Le chef adjoint du Nouveau Parti démocratique, Alexandre Boulerice, a abondé dans le même sens, exigeant lui aussi davantage de transparence. « Ce n’est pas parce que M. Trudeau dit qu’il n’en a jamais entendu parler qu’il ne s’est rien passé », a-t-il dit au micro des journalistes dans le foyer des Communes.

Appel à la prudence

À l’instigation du Parti conservateur, et avec l’appui des autres formations politiques, le Comité permanent de la procédure et des affaires de la Chambre a donné le coup d’envoi mardi à une étude sur l’affaire. Le tout s’est mis en branle avec le témoignage du directeur général des élections du Canada, Stéphane Perrault.

Ce dernier a fait valoir qu’il fallait faire preuve de prudence avant de tirer des conclusions sur l’intégrité du système électoral, en particulier en se fiant à un reportage médiatique plutôt qu’à une enquête exhaustive ou au jugement d’un tribunal.

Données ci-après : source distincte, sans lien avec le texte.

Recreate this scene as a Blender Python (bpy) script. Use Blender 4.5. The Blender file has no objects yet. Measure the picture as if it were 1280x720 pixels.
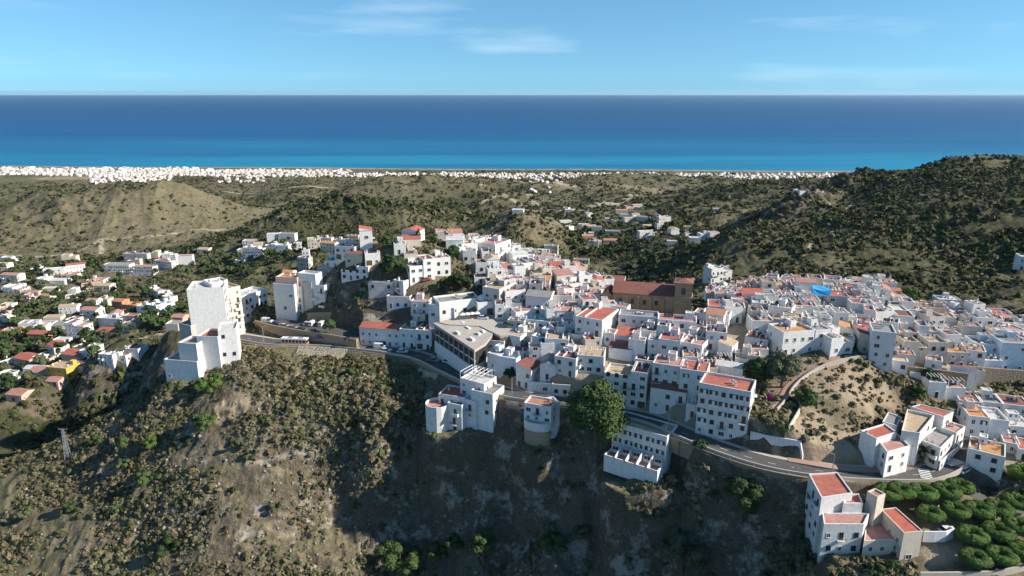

« Il faut faire attention […] avant de se prononcer sur l’équité d’une élection » à partir d’un article de journal, car « on ne sait pas ce qui est arrivé, et dans quelle circonscription », a-t-il argué, ne voulant pas pour autant « remettre en cause le travail journalistique ».

Invité à dire s’il entretenait des doutes sur la légitimité des scrutins de 2019 et de 2021, Stéphane Perrault a dit aux élus qu’il serait du ressort de la commissaire aux élections fédérales d’enquêter sur des allégations d’ingérence électorale.

Le chef du Bloc québécois, Yves-François Blanchet, a écrit une lettre à la commissaire Caroline J. Simard le 10 novembre dernier pour lui demander d’ouvrir une enquête. Le commissariat « ne confirme généralement pas » s’il amorce des investigations, a rappelé mardi une porte-parole de la haute fonctionnaire indépendante.